Produce an exact copy of the lines below that run from the line containing "Build this scene" to the line containing "PI = math.pi", inclusive; any picture is omitted.

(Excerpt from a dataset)
+++

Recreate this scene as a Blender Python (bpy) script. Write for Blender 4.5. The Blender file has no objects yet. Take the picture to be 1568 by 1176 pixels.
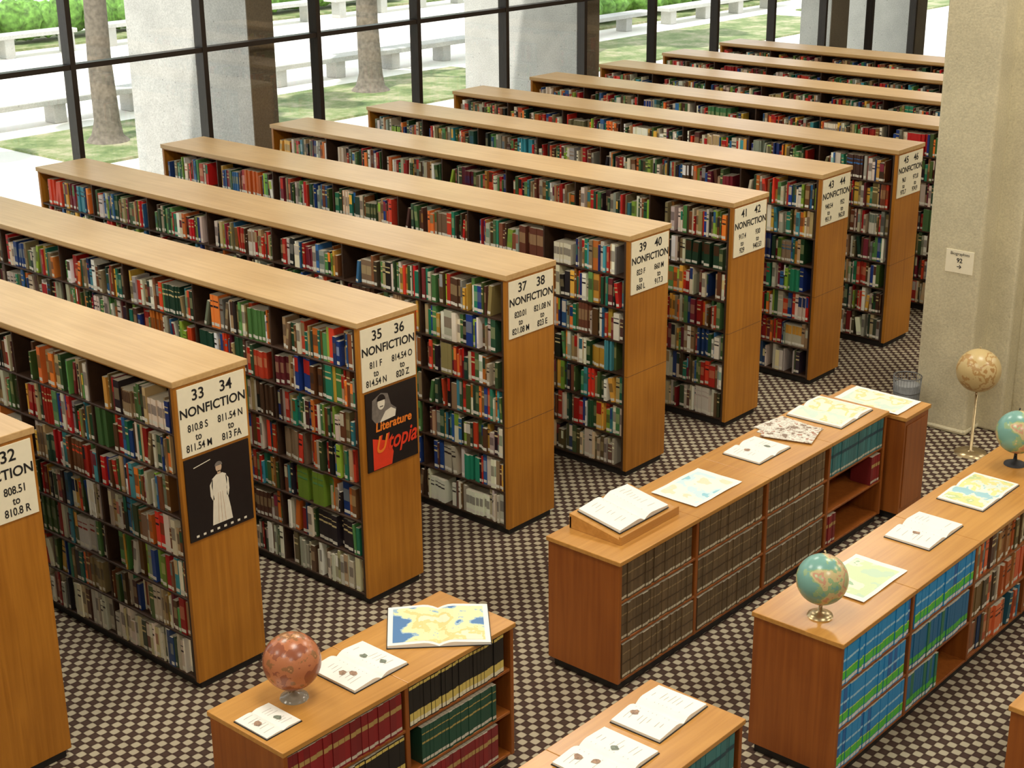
import bpy, math, random
import numpy as np
from mathutils import Vector, Matrix, Euler
rng=random.Random(31)
D=bpy.data; SC=bpy.context.scene
def link(o): SC.collection.objects.link(o); return o
def srgb(r,g,b):
    f=lambda c:(c/255/12.92) if c/255<=.04045 else ((c/255+.055)/1.055)**2.4
    return (f(r),f(g),f(b),1.0)
# ================= materials =================
def newmat(name):
    m=D.materials.new(name); m.use_nodes=True; nt=m.node_tree
    return m,nt,nt.nodes["Principled BSDF"]
def N(nt,t,**k):
    n=nt.nodes.new(t)
    for a,v in k.items(): setattr(n,a,v)
    return n
def plain(name,col,rough=.5,var=.08,scale=20,metal=0,bump=0,detail=5):
    m,nt,p=newmat(name)
    tc=N(nt,"ShaderNodeTexCoord"); no=N(nt,"ShaderNodeTexNoise"); no.inputs["Scale"].default_value=scale; no.inputs["Detail"].default_value=detail
    nt.links.new(tc.outputs["Object"],no.inputs["Vector"])
    r=N(nt,"ShaderNodeValToRGB"); c=col
    r.color_ramp.elements[0].position=.3; r.color_ramp.elements[1].position=.7
    r.color_ramp.elements[0].color=(c[0]*(1-var),c[1]*(1-var),c[2]*(1-var),1)
    r.color_ramp.elements[1].color=(min(1,c[0]*(1+var)),min(1,c[1]*(1+var)),min(1,c[2]*(1+var)),1)
    nt.links.new(no.outputs["Fac"],r.inputs["Fac"]); nt.links.new(r.outputs["Color"],p.inputs["Base Color"])
    p.inputs["Roughness"].default_value=rough; p.inputs["Metallic"].default_value=metal
    if bump:
        bn=N(nt,"ShaderNodeBump"); bn.inputs["Strength"].default_value=bump; bn.inputs["Distance"].default_value=.02
        nt.links.new(no.outputs["Fac"],bn.inputs["Height"]); nt.links.new(bn.outputs["Normal"],p.inputs["Normal"])
    return m
def concrete(name,col,pit=.55,grain=.72):
    # cast concrete: soft staining, fine grain and small dark air-holes
    m,nt,p=newmat(name); tc=N(nt,"ShaderNodeTexCoord")
    big=N(nt,"ShaderNodeTexNoise"); big.inputs["Scale"].default_value=1.6; big.inputs["Detail"].default_value=8; big.inputs["Roughness"].default_value=.65
    fine=N(nt,"ShaderNodeTexNoise"); fine.inputs["Scale"].default_value=55; fine.inputs["Detail"].default_value=4
    vo=N(nt,"ShaderNodeTexVoronoi"); vo.inputs["Scale"].default_value=7; 
    for n in (big,fine,vo): nt.links.new(tc.outputs["Object"],n.inputs["Vector"])
    r=N(nt,"ShaderNodeValToRGB"); e=r.color_ramp.elements; e[0].position=.32; e[1].position=.68
    e[0].color=tuple(c*.86 for c in col[:3])+(1,); e[1].color=tuple(min(1,c*1.08) for c in col[:3])+(1,)
    nt.links.new(big.outputs["Fac"],r.inputs["Fac"])
    r2=N(nt,"ShaderNodeValToRGB"); e=r2.color_ramp.elements; e[0].position=.3; e[0].color=(grain,grain,grain,1); e[1].position=.65; e[1].color=(1.0,1.0,1.0,1)
    nt.links.new(fine.outputs["Fac"],r2.inputs["Fac"])
    r3=N(nt,"ShaderNodeValToRGB"); e=r3.color_ramp.elements; e[0].position=.06; e[0].color=(pit,pit,pit,1); e[1].position=.1; e[1].color=(1,1,1,1)
    nt.links.new(vo.outputs["Distance"],r3.inputs["Fac"])
    a=N(nt,"ShaderNodeMix",data_type='RGBA',blend_type='MULTIPLY'); a.inputs[0].default_value=1
    b=N(nt,"ShaderNodeMix",data_type='RGBA',blend_type='MULTIPLY'); b.inputs[0].default_value=1
    nt.links.new(r.outputs[0],a.inputs[6]); nt.links.new(r2.outputs[0],a.inputs[7]); nt.links.new(a.outputs[2],b.inputs[6]); nt.links.new(r3.outputs[0],b.inputs[7])
    nt.links.new(b.outputs[2],p.inputs["Base Color"]); p.inputs["Roughness"].default_value=.9
    bn=N(nt,"ShaderNodeBump"); bn.inputs["Strength"].default_value=.2; bn.inputs["Distance"].default_value=.01
    nt.links.new(fine.outputs["Fac"],bn.inputs["Height"]); nt.links.new(bn.outputs["Normal"],p.inputs["Normal"])
    return m
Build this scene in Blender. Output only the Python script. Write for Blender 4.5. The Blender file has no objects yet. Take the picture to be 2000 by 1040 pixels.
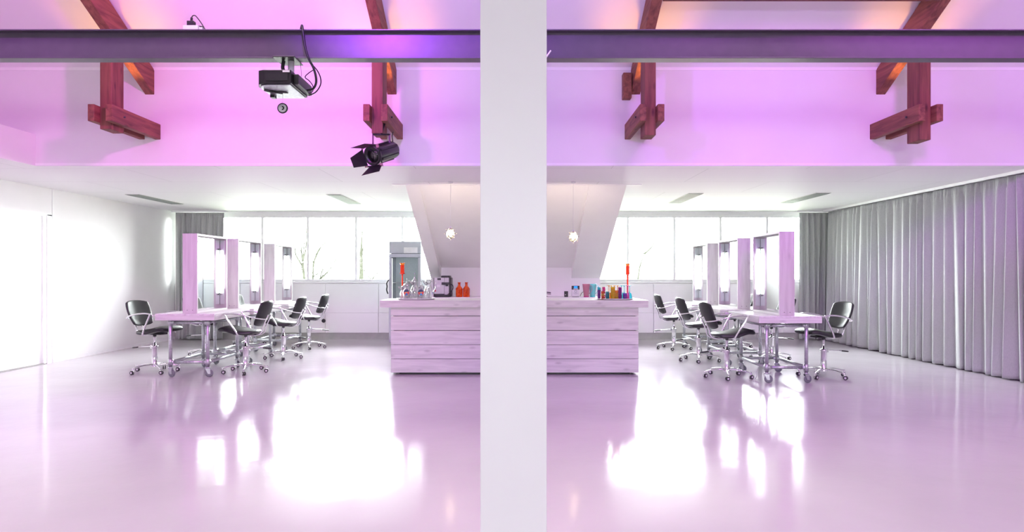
import bpy, bmesh, math, random
from mathutils import Vector, Matrix
random.seed(7)
C = bpy.context.scene.collection
SC = bpy.context.scene
PI = math.pi

# ------------------------------------------------------------------ camera
cam_d = bpy.data.cameras.new('camera')
cam = bpy.data.objects.new('camera', cam_d)
C.objects.link(cam)
cam.location = (0, 0, 1.35)
cam.rotation_euler = (PI / 2, 0, 0)
cam_d.lens = 24.0
cam_d.sensor_width = 36.0
cam_d.shift_x = -0.0015
cam_d.shift_y = 0.008
cam_d.clip_start = 0.05
cam_d.clip_end = 300
SC.camera = cam
# ------------------------------------------------------------------ world, lights, exposure
SKY = 62.0
w = bpy.data.worlds.new('sky')
SC.world = w
w.use_nodes = True
wn = w.node_tree.nodes
wl = w.node_tree.links
bg = wn['Background']
tc = wn.new('ShaderNodeTexCoord')
sp = wn.new('ShaderNodeSeparateXYZ')
rmp = wn.new('ShaderNodeValToRGB')
rmp.color_ramp.elements[0].position = 0.48
rmp.color_ramp.elements[0].color = (0.55, 0.56, 0.55, 1)
rmp.color_ramp.elements[1].position = 0.53
rmp.color_ramp.elements[1].color = (0.96, 0.98, 1, 1)
mp = wn.new('ShaderNodeMapRange')
mp.inputs[1].default_value = -1
wl.new(tc.outputs['Generated'], sp.inputs[0])
wl.new(sp.outputs['Z'], mp.inputs[0])
wl.new(mp.outputs[0], rmp.inputs[0])
wl.new(rmp.outputs[0], bg.inputs['Color'])
bg.inputs['Strength'].default_value = SKY

def light(name, typ, loc, target, energy, color, **kw):
    d = bpy.data.lights.new(name, typ)
    d.energy = energy
    d.color = color
    for k, v in kw.items():
        setattr(d, k, v)
    o = bpy.data.objects.new(name, d)
    C.objects.link(o)
    o.location = loc
    o.rotation_euler = (Vector(target) - Vector(loc)).to_track_quat('-Z', 'Y').to_euler()
    return o

def portal(x0, x1, z0, z1, y, face):
    o = light('window_portal', 'AREA', ((x0 + x1) / 2, y, (z0 + z1) / 2), ((x0 + x1) / 2, y + face, (z0 + z1) / 2), 1, (1, 1, 1),
              shape='RECTANGLE', size=x1 - x0, size_y=z1 - z0)
    o.data.cycles.is_portal = True
portal(-6.9, -1.62, 1.2, 2.58, 14.34, -1)
portal(1.7, 6.35, 1.2, 2.58, 14.34, -1)
portal(-1.1, 1.1, 1.6, 2.4, -6.3, 1)  # portal of the added rear fill opening

# coloured stage floods of the hall, then added overhead fills
light('magenta_flood', 'SPOT', (-2.1, 5.15, 3.60), (-3.6, 8.2, 3.7), 200, (1.0, 0.10, 0.92), spot_size=math.radians(125), spot_blend=0.9, shadow_soft_size=0.10)
light('violet_flood', 'SPOT', (-1.1, 3.6, 3.52), (0.6, 8.2, 4.3), 240, (0.42, 0.08, 1.0), spot_size=math.radians(112), spot_blend=0.5, shadow_soft_size=0.09)
light('violet_flood', 'SPOT', (2.6, 2.6, 4.2), (4.6, 8.2, 3.6), 420, (0.75, 0.11, 1.0), spot_size=math.radians(85), spot_blend=0.9, shadow_soft_size=0.3)
light('overhead_fill', 'SPOT', (-2.6, 3.0, 6.2), (-2.6, 4.0, 0), 690, (1.0, 0.74, 0.87), spot_size=math.radians(110), spot_blend=1.0, shadow_soft_size=0.8)  # added pinkish fill from above for floor and bar, no fitting there
light('overhead_fill', 'SPOT', (2.8, 3.0, 6.2), (2.9, 4.0, 0), 690, (1.0, 0.70, 0.90), spot_size=math.radians(110), spot_blend=1.0, shadow_soft_size=0.8)

for wx_, wp_ in ((-6.0, 120), (-4.2, 100), (-2.6, 80), (1.7, 90), (3.7, 80), (5.7, 80)):  # added spots that tint the steel beam violet, no fittings there
    light('beam_violet_fill', 'SPOT', (wx_, 3.3, 4.3), (wx_, 4.8, 3.0), wp_, (0.68, 0.05, 1.0), spot_size=math.radians(74), spot_blend=1.0, shadow_soft_size=0.15)

vs = SC.view_settings
SC.display_settings.display_device = 'sRGB'
vs.view_transform = 'Standard'
vs.look = 'None'
vs.exposure = 0.45
vs.gamma = 1.0
vs.use_curve_mapping = False
SC.cycles.use_denoising = True
SC.cycles.max_bounces = 12
SC.cycles.diffuse_bounces = 9
SC.cycles.glossy_bounces = 5
SC.cycles.transparent_max_bounces = 16
SC.cycles.sample_clamp_indirect = 6.0
SC.cycles.caustics_reflective = False
SC.cycles.caustics_refractive = False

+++

» Answer in full:
Build this scene in Blender. Output only the Python script. Write for Blender 4.5. The Blender file has no objects yet. Take the picture to be 2000 by 1040 pixels.
import bpy, bmesh, math, random
from mathutils import Vector, Matrix
random.seed(7)
C = bpy.context.scene.collection
SC = bpy.context.scene
PI = math.pi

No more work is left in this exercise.